Gordon, like some other economists and policymakers, recognize that economic growth has slowed down, productivity has lessened. and inequalities have risen. All of these have occurred because the “special century” has ended and because “the basic elements of a modern standard of living had by (1970)… already been achieved along so many dimensions. including food, clothing, housing, transportation, entertainment, communication, health, and working conditions” (p.641). In his final chapter, Even with his argument that the “special century” ended decades ago, Gordon does see policy interventions that can help reduce current economic inequalities and lowered productivity. He lists ten such interventions such as raising the minimum wage, more progressive income tax reform–earn more, pay more– and eliminating many deductions, and encouraging high-skilled immigrants to come to U.S.

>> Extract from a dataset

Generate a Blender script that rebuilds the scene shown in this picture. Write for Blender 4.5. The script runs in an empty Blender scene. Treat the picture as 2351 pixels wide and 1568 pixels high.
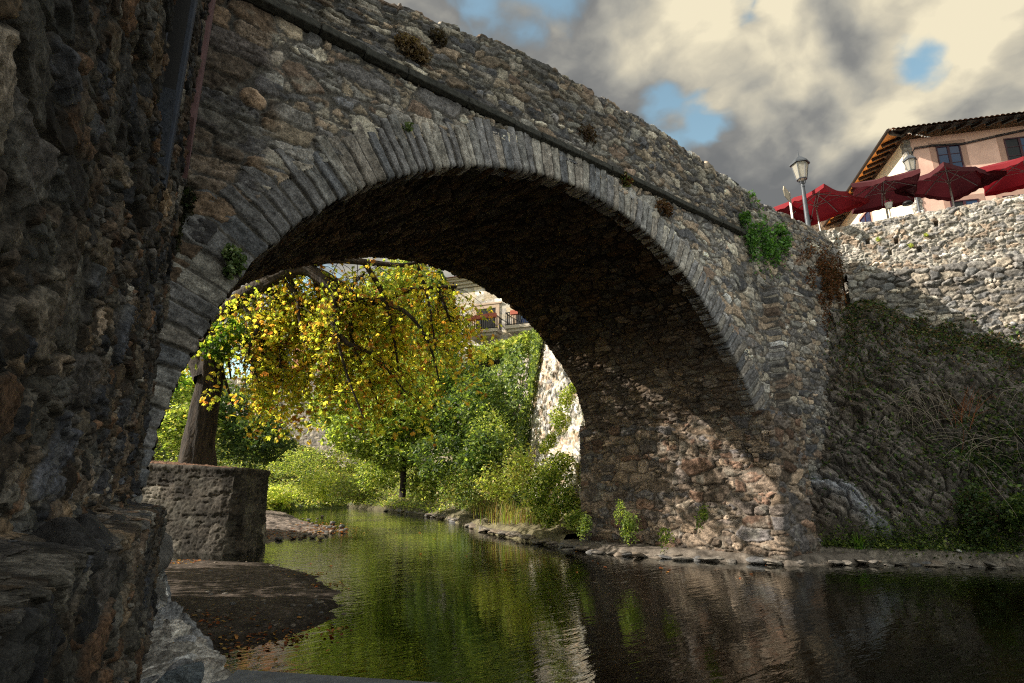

For education, however, only three of the ten interventions appear–investing in preschools, state and federal school financing rather than local taxes, and reducing student indebtedness in higher education. Not a word about the dominant school reforms in 2016–Common Core standards, standardized testing, technologies in schools, charter schools, accountability (see p. 648).

In questioning the dominant beliefs in current school reform as essential to economic growth, Gordon’s argument and evidence are useful to those politically active decision-makers, teachers, parents, and researchers who know that a democracy needs schools that do more than prepare children and youth for the workplace.


* At a coffee shop near Google campus in Mountain View (CA), I overheard one software engineer say toa friend: “I lost my phone and didn’t find it for two days. I thought my life was over.” For the references to bullet-proof coffee and gluten-free muffins, I thank Janice Cuban.